Carl Link:
My mechanic, checking on an oil leak, told me that my IO-360 has sagged a bit on the Lord mounts, letting the alternator rub on the right angle Airequip fitting that connects the oil line to the oil cooler. He’s ordered a new fitting and says he can correct the rubbing and oil leak. Everything was new 4 years and 300 hours ago when I installed a Lycoming factory overhauled engine. What’s happening?
Bob Steward:
All new rubber mounts take a “set” under load. So it’s not at all uncommon that several months after an engine is hung with new mounts that it needs to be re-shimmed. Washers are put between the engine crankcase and the rubber mount to shift the engine to line up with the cowl opening. Manufacturing tolerances for mounts and cowls are such that it’s not uncommon to need a shim or two just to center up the engine.

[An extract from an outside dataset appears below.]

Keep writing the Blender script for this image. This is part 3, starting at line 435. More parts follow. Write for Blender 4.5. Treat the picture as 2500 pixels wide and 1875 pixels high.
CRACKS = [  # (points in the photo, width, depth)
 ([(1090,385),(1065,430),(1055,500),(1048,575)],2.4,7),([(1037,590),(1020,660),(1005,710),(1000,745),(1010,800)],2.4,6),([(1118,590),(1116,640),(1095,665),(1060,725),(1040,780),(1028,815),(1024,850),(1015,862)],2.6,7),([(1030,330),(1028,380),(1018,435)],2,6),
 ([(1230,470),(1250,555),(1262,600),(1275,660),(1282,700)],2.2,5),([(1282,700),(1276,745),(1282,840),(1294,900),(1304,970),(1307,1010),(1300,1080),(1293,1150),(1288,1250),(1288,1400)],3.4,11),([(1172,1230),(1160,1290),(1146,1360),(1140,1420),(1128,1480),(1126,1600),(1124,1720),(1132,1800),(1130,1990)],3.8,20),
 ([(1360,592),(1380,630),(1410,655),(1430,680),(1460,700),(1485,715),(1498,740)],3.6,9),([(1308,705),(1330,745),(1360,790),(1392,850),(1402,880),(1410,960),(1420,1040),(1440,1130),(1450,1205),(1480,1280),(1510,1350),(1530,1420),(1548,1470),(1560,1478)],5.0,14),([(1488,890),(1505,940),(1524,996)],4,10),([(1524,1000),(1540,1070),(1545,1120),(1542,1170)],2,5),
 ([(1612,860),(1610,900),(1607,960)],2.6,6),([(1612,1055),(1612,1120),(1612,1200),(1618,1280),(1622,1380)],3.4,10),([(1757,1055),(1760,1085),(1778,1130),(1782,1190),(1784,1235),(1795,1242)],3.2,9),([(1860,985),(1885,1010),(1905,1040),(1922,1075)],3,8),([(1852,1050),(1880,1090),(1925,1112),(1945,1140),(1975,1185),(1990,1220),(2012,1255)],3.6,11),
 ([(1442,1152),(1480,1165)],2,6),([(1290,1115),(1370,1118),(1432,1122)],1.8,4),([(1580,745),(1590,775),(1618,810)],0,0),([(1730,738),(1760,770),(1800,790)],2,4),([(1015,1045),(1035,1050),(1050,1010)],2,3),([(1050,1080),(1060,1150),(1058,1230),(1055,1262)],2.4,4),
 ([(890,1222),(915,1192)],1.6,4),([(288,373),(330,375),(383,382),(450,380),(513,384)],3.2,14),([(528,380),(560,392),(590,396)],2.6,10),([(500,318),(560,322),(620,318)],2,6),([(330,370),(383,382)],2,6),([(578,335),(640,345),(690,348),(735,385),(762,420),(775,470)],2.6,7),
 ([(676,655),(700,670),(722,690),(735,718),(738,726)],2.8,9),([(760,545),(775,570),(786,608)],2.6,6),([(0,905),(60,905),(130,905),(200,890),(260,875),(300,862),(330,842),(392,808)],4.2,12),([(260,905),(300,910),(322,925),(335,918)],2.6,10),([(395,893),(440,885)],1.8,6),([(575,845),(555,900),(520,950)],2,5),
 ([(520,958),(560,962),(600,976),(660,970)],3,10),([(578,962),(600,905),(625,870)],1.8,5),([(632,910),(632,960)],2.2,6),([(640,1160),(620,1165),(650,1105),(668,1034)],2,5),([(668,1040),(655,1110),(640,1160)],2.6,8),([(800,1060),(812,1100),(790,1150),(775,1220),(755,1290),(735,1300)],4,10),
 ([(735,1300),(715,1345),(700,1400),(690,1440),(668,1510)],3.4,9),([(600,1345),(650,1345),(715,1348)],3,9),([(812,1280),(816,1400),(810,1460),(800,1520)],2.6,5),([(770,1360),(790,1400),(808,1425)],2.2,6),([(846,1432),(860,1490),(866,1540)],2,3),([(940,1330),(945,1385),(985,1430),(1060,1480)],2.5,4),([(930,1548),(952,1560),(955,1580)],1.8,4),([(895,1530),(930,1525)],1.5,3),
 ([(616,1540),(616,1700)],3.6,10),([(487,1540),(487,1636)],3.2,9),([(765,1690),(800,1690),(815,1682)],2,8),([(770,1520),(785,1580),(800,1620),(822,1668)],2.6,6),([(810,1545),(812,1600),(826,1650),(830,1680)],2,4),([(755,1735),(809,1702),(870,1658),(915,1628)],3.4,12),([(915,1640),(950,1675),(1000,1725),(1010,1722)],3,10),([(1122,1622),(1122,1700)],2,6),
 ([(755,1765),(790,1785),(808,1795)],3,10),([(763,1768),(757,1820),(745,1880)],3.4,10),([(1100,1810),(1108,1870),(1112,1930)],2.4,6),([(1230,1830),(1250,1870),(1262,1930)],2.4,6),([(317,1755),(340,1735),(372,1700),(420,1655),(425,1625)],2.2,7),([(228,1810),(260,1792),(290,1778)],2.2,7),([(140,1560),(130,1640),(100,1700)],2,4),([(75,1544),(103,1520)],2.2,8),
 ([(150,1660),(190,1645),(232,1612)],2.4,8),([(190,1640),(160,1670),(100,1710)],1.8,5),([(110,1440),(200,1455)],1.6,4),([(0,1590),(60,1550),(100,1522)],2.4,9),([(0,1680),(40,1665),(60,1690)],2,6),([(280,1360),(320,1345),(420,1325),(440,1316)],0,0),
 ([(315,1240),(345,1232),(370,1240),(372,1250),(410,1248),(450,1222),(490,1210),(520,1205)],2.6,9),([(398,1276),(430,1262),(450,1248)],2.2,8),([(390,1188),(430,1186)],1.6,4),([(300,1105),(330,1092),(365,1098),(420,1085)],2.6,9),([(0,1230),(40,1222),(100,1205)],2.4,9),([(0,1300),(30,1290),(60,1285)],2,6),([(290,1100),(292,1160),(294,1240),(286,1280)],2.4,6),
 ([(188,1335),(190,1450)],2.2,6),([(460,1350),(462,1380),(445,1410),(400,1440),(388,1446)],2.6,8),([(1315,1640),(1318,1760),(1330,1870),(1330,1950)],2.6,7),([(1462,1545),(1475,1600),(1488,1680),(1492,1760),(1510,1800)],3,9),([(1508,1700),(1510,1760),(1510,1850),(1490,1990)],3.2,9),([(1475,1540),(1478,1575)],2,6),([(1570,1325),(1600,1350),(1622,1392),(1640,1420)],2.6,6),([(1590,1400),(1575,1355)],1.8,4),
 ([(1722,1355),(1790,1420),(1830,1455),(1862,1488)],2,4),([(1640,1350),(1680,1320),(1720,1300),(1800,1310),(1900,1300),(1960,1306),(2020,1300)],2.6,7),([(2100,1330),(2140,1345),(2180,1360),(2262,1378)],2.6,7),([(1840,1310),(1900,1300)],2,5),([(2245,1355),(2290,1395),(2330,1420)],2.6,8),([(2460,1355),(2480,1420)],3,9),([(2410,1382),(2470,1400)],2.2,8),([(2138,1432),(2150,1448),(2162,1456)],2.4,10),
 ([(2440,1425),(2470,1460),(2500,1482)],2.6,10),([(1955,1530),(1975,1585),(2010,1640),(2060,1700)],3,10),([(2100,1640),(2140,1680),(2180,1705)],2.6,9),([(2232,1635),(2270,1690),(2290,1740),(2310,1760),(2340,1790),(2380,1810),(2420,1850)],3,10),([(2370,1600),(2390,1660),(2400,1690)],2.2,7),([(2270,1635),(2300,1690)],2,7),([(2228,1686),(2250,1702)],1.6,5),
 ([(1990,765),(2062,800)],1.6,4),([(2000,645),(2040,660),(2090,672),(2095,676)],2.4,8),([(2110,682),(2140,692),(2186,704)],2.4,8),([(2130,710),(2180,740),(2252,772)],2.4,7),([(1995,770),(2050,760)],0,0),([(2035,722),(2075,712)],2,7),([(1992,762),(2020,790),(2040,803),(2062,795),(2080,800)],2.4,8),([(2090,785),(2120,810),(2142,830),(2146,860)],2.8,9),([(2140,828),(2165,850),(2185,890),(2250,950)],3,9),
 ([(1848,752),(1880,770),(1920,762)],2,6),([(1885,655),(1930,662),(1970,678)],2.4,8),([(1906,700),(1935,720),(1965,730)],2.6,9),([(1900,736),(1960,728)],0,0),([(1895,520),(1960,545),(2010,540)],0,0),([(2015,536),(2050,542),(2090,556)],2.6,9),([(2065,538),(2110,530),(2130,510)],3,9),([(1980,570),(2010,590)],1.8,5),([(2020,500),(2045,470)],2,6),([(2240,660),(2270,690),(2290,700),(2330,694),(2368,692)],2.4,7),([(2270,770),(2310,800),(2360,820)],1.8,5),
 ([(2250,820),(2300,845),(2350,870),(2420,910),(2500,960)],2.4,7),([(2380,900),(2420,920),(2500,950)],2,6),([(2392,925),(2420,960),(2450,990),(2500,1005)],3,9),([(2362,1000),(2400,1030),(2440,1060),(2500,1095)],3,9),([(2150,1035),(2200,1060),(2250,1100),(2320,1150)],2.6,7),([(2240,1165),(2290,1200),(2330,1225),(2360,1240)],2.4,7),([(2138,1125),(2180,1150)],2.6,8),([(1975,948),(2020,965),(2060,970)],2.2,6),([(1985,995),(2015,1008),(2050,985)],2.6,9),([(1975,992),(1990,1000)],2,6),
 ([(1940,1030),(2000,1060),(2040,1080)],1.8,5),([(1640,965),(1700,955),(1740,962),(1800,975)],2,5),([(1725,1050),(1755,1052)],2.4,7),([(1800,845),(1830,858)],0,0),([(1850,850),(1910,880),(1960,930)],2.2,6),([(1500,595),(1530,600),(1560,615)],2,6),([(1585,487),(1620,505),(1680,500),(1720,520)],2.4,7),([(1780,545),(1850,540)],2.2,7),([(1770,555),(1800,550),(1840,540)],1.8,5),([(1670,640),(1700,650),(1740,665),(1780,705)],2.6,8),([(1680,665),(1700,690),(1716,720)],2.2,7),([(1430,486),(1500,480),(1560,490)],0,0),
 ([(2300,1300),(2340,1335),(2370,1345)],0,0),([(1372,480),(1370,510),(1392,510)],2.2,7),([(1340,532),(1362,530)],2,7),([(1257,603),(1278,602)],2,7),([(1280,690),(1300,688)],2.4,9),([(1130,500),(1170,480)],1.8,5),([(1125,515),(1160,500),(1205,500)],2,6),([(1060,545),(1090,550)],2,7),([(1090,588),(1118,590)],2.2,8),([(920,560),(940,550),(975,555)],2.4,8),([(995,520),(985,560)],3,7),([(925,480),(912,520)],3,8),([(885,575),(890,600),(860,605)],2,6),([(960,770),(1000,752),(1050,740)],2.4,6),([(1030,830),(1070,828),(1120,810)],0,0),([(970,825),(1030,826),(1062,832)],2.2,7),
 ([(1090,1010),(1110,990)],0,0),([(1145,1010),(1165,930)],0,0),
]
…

I prefer to deal with this pro-actively by shimming the engine (as evidenced by the location of the spinner with respect to the nose bowl opening) to be slightly high when first installed. By that I don’t mean that it’s obviously out of alignment, but rather, I put the tolerance of the shims on the high side, and this leaves the newly installed engine 3/16″-5/16″ higher than the centerline of the nose bowl hole.
Then a year or so later when I see the plane at annual, I might find that it’s sagged to be 1/4″ low. I’d investigate carefully how there was so much sag that the alternator pulley could contact the oil cooler line. There ought to have been way more clearance than the 1/2-3/4″ that the engine might have sagged.